49.406  Liquidation of liability.

(1) The contract provides that the contractor and the surety are liable to the Government for resultant damages. The contracting officer shall use all retained percentages of progress payments previously made to the contractor and any progress payments due for work completed before the termination to liquidate the contractor’s and the surety’s liability to the Government. If the retained and unpaid amounts are insufficient, the contracting officer shall take steps to recover the additional sum from the contractor and the surety.

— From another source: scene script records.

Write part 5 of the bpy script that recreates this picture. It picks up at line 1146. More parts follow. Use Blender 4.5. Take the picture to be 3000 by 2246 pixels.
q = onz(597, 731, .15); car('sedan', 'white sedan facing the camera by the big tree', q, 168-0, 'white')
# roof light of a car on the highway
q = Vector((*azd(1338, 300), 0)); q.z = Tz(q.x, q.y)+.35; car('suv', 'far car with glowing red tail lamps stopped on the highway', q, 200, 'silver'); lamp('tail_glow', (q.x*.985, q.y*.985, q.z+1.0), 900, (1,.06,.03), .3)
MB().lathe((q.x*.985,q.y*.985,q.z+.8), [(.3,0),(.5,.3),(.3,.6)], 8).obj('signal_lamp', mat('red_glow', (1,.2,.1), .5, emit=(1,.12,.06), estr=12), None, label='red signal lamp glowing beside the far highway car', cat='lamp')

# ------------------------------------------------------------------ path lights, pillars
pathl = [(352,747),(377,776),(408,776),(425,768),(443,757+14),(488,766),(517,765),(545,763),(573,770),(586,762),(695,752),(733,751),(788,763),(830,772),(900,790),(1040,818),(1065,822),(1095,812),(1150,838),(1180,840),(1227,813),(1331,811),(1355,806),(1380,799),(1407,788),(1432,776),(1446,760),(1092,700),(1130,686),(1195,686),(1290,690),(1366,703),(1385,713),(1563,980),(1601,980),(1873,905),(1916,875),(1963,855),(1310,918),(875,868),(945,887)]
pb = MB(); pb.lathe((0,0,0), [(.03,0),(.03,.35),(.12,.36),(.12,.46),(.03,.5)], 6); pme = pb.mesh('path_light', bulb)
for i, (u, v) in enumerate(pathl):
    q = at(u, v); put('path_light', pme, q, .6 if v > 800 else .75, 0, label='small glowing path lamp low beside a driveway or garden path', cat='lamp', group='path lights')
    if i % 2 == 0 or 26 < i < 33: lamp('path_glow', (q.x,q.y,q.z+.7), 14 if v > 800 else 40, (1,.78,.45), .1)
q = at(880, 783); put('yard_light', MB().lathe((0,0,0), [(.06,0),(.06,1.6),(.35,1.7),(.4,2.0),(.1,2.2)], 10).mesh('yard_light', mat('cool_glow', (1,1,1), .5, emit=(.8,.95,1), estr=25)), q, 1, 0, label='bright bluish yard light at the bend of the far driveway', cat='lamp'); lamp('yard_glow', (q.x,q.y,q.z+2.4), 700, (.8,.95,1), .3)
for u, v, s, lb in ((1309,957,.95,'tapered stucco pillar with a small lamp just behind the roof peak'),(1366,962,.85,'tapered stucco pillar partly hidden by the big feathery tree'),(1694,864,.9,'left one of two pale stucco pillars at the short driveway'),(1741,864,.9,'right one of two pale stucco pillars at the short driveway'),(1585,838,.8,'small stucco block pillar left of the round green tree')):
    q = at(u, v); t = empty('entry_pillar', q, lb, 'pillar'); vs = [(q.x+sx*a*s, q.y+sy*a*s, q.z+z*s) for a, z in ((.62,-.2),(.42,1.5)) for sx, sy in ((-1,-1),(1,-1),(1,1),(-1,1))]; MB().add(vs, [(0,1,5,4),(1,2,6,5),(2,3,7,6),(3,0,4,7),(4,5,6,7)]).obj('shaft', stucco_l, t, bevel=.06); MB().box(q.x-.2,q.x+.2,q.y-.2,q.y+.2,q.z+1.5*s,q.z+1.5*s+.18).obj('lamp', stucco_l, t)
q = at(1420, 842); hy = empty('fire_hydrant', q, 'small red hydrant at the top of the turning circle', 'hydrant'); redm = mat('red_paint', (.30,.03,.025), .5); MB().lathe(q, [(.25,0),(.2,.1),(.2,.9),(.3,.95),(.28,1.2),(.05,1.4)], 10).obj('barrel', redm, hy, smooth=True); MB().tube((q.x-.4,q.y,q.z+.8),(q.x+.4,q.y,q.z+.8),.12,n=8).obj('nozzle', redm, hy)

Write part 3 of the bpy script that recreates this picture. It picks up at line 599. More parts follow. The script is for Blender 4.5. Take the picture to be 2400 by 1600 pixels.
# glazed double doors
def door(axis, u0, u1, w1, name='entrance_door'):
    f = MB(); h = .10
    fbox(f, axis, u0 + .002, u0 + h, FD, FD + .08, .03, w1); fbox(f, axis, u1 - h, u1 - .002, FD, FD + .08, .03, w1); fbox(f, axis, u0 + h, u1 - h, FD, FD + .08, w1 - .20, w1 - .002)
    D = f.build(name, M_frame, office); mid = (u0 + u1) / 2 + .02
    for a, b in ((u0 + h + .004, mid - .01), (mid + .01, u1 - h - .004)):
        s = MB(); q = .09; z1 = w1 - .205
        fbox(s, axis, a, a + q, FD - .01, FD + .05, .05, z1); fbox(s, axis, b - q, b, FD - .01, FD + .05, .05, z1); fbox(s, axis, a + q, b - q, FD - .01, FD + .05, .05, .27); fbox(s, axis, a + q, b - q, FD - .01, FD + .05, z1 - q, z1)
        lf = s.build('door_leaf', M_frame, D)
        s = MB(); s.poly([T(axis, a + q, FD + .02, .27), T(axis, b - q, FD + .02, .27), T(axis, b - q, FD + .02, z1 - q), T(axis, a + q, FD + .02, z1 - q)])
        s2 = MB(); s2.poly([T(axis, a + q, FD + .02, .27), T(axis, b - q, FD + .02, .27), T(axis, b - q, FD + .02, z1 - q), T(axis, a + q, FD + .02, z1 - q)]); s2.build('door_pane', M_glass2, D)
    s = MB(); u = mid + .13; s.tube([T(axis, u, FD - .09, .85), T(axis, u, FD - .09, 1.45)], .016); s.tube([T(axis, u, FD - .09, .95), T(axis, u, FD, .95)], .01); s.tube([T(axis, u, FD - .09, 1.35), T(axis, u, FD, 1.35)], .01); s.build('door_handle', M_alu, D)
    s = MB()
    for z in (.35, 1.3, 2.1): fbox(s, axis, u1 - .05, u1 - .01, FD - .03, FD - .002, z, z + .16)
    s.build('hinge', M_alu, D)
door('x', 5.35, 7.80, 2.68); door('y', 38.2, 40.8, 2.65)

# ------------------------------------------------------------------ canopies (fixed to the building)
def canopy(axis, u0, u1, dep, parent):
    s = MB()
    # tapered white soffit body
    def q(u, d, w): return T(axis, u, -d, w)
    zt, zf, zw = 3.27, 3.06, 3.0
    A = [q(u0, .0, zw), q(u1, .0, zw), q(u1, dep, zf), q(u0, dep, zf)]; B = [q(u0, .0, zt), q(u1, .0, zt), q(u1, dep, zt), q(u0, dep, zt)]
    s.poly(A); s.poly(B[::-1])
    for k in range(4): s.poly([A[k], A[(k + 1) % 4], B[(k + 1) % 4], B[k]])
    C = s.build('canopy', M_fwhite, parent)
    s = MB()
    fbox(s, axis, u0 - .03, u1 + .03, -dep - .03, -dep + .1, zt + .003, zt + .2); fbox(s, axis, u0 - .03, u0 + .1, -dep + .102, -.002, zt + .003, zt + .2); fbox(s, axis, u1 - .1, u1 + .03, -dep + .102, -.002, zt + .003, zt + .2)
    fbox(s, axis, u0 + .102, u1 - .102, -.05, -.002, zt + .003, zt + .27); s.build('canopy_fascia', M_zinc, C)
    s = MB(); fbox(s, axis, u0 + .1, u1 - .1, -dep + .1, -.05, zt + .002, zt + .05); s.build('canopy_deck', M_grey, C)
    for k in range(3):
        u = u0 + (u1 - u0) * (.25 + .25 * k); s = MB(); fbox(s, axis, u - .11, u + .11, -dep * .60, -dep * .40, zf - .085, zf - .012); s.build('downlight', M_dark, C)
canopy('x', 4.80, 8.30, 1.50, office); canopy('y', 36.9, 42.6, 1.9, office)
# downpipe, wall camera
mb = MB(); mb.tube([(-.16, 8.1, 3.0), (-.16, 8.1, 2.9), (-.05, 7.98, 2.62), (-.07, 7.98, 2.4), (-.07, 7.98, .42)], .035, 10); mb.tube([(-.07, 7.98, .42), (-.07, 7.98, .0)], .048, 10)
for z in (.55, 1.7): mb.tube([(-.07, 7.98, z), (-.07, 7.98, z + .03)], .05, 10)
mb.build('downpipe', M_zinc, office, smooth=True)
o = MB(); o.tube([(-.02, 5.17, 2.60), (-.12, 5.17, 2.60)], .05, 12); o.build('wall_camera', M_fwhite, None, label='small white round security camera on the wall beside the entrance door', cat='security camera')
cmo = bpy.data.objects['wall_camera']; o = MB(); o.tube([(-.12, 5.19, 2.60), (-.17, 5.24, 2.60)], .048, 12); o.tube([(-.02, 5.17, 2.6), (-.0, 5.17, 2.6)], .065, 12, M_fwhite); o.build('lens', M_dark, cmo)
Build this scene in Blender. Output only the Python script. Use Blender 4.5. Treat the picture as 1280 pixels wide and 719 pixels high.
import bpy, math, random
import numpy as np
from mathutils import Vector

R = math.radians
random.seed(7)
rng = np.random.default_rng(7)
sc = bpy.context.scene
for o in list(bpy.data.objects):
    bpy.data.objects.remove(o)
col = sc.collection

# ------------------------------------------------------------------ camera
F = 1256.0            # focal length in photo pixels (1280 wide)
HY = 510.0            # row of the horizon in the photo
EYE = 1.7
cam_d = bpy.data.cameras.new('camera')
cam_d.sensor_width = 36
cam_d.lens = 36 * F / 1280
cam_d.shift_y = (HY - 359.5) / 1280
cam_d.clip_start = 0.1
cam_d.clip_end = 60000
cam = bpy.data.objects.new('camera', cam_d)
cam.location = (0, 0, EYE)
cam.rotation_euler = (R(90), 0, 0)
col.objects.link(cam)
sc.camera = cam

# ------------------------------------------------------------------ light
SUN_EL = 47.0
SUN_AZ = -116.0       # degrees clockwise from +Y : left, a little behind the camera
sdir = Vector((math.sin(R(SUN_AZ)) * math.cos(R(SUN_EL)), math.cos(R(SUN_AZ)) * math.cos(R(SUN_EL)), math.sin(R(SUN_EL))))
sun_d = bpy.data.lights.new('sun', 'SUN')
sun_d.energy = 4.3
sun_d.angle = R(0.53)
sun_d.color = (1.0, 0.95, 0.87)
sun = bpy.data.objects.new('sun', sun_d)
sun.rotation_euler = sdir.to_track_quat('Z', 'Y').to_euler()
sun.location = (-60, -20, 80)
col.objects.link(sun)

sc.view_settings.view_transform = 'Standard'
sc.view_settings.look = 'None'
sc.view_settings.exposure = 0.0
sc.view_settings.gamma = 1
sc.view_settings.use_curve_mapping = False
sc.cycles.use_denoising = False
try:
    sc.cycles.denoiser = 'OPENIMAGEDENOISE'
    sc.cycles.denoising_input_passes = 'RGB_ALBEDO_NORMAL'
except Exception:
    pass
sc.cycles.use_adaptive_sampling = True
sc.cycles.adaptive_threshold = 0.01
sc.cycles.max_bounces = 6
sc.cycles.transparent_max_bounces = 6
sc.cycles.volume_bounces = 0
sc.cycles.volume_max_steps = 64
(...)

E. Preservation of Surety’s Rights


When a surety takesover the completion of the work, tenders a completion contractor, or even funds the original prime contractor through completion, the surety will do so while preserving its rights.  In other words,  a surety will want to best preserve rights to pursue potential claims against the government while contemporaneously mitigating its exposure under the performance bond through the takeover, tender, or funding of the completion work.  See, e.g., Transamerica, Ins. v. U.S.,  31 Fed.Cl. 532 (1994) (finding surety can pursue equitable subrogation claim against government for funds held by government when surety tendered and paid completion contractor); see also In re Appeal of Fireman’s Fund Ins. Co., ASBCA No. 50657, 2000 WL 246620 (2000) (“When a terminated contractor assigns such [pre-takeover / tender] claims to the surety to which assignment the contracting officer consents, or incorporates such an assignment in novation or takeover [or tender] agreement executed by the contracting officer, the surety has standing to prosecute such claims before the Board.”); In re Hackney Group, ASBCA No. 51453, 2000 WL 655950 (2000) (surety’s argument that it has standing to assert defaulted prime contractor’s pre-takeover claims against government based on surety’s indemnity agreement with  prime contractor failed since government was not a party to indemnity agreement and never consented to prime contractor’s assignment of pre-takeover claims to surety).